Brazil''s prospects of becoming a leading oil producer increased yesterday when it emerged that a giant offshore field could be double the size of BP''s discovery last week in the Gulf of Mexico.
Petrobras, the national oil company, reported that the Guará field contained the equivalent of 1.1bn to 2bn barrels of recoverable oil and gas. BP''s Tiber field, which BP called a “giant” discovery last week, is unofficially estimated to contain 500m-1bn recoverable barrels.
The news from Petrobras pushed up the share prices of BG and Repsol, the UK and Spanish oil companies that are partners in developing Guará. The field could enter production as soon as 2012.
To reach Guará''s oil the developers must drill 2km under the sea and through several more kilometers of rock and semi-liquid salt. The oil strikes at Guará and Tiber show the technological complexities and high costs in exploiting this century''s new oil bonanzas. The Tiber well, the deepest ever drilled, is 9km beneath the seabed.
The higher-than-expected estimate of Guará''s size has raised hopes about the prospects for nearby offshore fields in Brazil. Petrobras has not released reserves estimates for several of them.
The best indication of their potential come from the Tupi and Lara fields, part of the crescent of fields including Guará, which together hold an estimated 8-12bn barrels of recoverable oil, according to Petrobras, making them among the biggest oil strikes of recent decades.
BG is a joint venture partner at Tupi.

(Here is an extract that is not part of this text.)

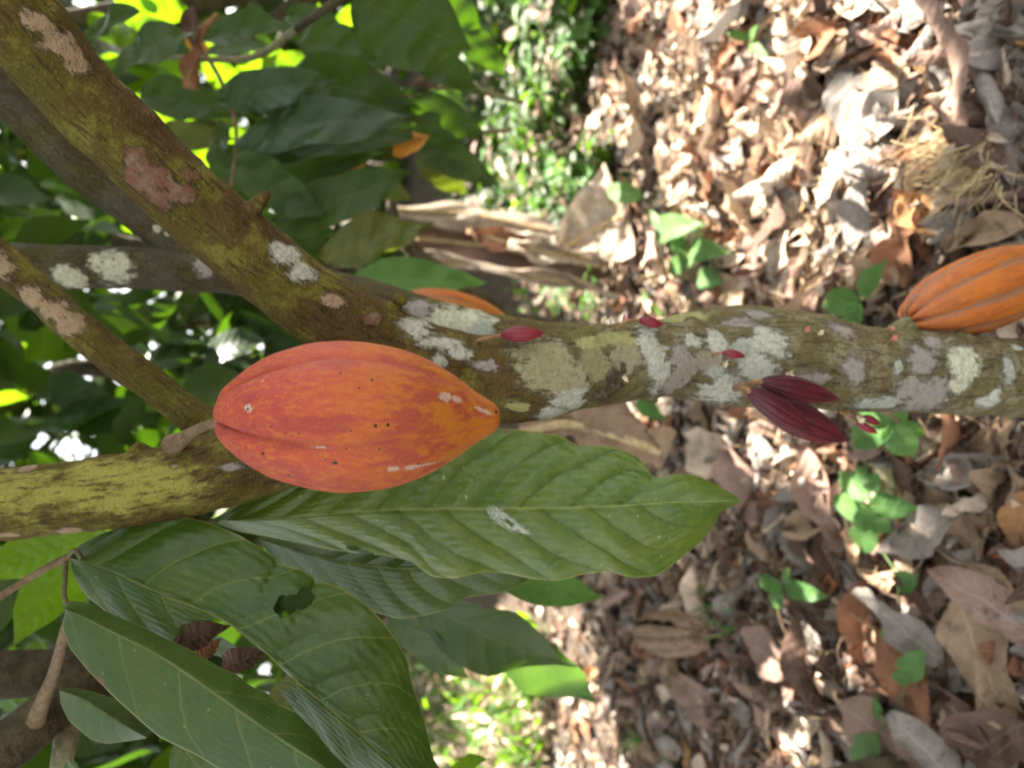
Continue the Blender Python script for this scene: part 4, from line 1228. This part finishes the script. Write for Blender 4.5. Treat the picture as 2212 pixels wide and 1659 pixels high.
def build_canopy():
    root = empty('added_shade_tree', (4.6, 2.2, 0))
    tag(root, 'unseen tall tree added overhead to shade the cacao trees', 'tree')
    tube('trunk', [(4.6, 2.2, -.05), (4.62, 2.25, 1.5), (4.5, 2.4, 3.2), (4.1, 2.7, 4.8)], [.19, .15, .13, .09], M['far_bark'], root, 20, 40, .06)
    rg = np.random.default_rng(5)
    base = [leaf_local(.30, .125, 7, 5, .35, .2, .05, seed=i) for i in range(4)]
    N = 80000
    cand, bi = [], []
    for k in range(N):
        x, y = rg.uniform(-.9, 5.8), rg.uniform(.3, 10.2)
        z = 1.75 + .3375 * y + max(0, 1.55 - .25 * y) + rg.uniform(0, 1.1)
        gx, gy = x - sund[0] * z / sund[2], y - sund[1] * z / sund[2]
        if gy < -.9 or gx < -2.9 or gx > 3.6 or gy > 8.2:
            continue
        a = rg.uniform(0, 6.28)
        Rm = frame(np.array([math.cos(a), math.sin(a), -.3 + rg.normal(0, .25)]), np.array([rg.normal(0, .35), rg.normal(0, .35), 1.0]))
        cand.append((base[k % 4][0] * rg.uniform(.6, 1.25)) @ Rm.T + np.array([x, y, z]))
        bi.append(k % 4)
    cand = np.array(cand)
    kp = rg.random(len(cand)) < sun_keep(cand[:, [2, 10, 14, 17, 20, 22, 24, 27, 32]])
    cand, bi = cand[kp][:CANOPY], np.array(bi)[kp][:CANOPY]
    m_ = cand.shape[1]
    Vs = [cand.reshape(-1, 3)]
    Qs = [base[0][1] + i * m_ for i in range(len(cand))]
    uvs = [base[0][2]] * len(cand)
    link('crown', mesh_from('crown', np.concatenate(Vs), np.concatenate(Qs), np.concatenate(uvs)), M['leaf_dark'], root)


build_canopy()


def added_shade_crown():  # unseen leaves above the frame, added to darken the upper limbs
    rg = np.random.default_rng(15)
    base = [leaf_local(.24, .10, 9, 5, .5, .2, .05, seed=i + 60) for i in range(4)]
    Vs, Qs, uvs = [], [], []
    off = n = 0
    while n < 300:
        x, y = rg.normal(.05, .55), rg.uniform(-.35, 1.5)
        z = 1.42 + .34 * max(y, 0) + rg.uniform(0, .75)
        V, Q, uv = base[n % 4]
        a = rg.uniform(0, 6.28)
        W3 = (V * rg.uniform(.7, 1.2)) @ frame(np.array([math.cos(a), math.sin(a), -.4]), np.array([rg.normal(0, .3), rg.normal(0, .3), 1.0])).T + np.array([x, y, z])
        if (W3[:, 2] < 1.30 + .3375 * np.maximum(W3[:, 1], 0)).any() or sun_keep(W3[None, [2, 12, 22, 32, 42]])[0] < .5:
            n += 1 if rg.random() < .2 else 0
            continue
        Vs.append(W3)
        Qs.append(Q + off)
        uvs.append(uv)
        off += len(V)
        n += 1
    me = mesh_from('crown', np.concatenate(Vs), np.concatenate(Qs), np.concatenate(uvs))
    link('crown', me, M['leaf_dark'], tree)


added_shade_crown()


# ------------------------------------------------------------------ trees behind
def bg_tree(label, x, y, h, crown, n, mats, seed, lean=0.0, rad=.05, group='cacao trees in the background', size=.22):
    rg = np.random.default_rng(seed)
    root = empty('cacao_tree', (x, y, 0))
    tag(root, label, 'tree', group)
    tube('trunk', [(x, y, -.05), (x + lean * .3, y, h * .3), (x + lean * .6, y + .05, h * .6), (x + lean, y + .05, h)], [rad * 1.3, rad, rad * .85, rad * .5], M['far_bark'], root, 12, 30, .12)
    for k in range(5):
        a = rg.uniform(0, 6.28)
        b0 = np.array([x + lean * .5, y, h * rg.uniform(.3, .6)])
        e = b0 + np.array([math.cos(a) * crown[0] * .7, math.sin(a) * crown[1] * .7, rg.uniform(.2, .7) * crown[2]])
        tube('limb', [b0, (b0 + e) / 2 + np.array([0, 0, .1]), e], [rad * .6, rad * .4, rad * .15], M['far_bark'], root, 8, 16, .1)
    base = [leaf_local(size, size * .42, 9, 5, .5, .25, .06, seed=i + seed) for i in range(4)]
    Vs, Qs, uvs, mi = [], [], [], []
    off = 0
    ncl = max(4, n // 9)
    cl = []
    for k in range(ncl):
        u = rg.normal(0, 1, 3)
        u /= np.linalg.norm(u)
        rr = rg.uniform(.35, 1.0) ** .5
        cl.append(np.array([x + lean, y, h]) + u * rr * np.array(crown))
    for k in range(n):
        c = cl[k % ncl] + rg.normal(0, .10, 3)
        if c[2] < .15:
            c[2] = .15 + rg.uniform(0, .2)
        V, Q, uv = base[k % 4]
        a = rg.uniform(0, 6.28)
        Rm = frame(np.array([math.cos(a), math.sin(a), rg.uniform(-1.4, -.1)]), np.array([rg.normal(0, .3), rg.normal(0, .3), 1.0]))
        s = rg.uniform(.55, 1.2)
        W3 = (V * s) @ Rm.T + c
        if rg.random() > sun_keep(W3[None, [2, 12, 22, 32, 42]], 1.0)[0]:
            continue
        Vs.append(W3)
        Qs.append(Q + off)
        uvs.append(uv)
        mi += [int(rg.choice(len(mats), p=[.55, .25, .20] if len(mats) == 3 else None))] * len(Q)
        off += len(V)
    link('crown', mesh_from('crown', np.concatenate(Vs), np.concatenate(Qs), np.concatenate(uvs), mi), [M[m] for m in mats], root)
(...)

The company''s shares rose 4 per cent to £10.95 ( $18.13).
Ten days ago Brasília proposed new regulations for the region where Guará is located.
These introduce production sharing agreements alongside the existing concessions system, with the aim of securing ownership over these potentially vast reserves.
The proposed changes have brought claims from the oil industry that they introduce unnecessary uncertainty and will deter investment.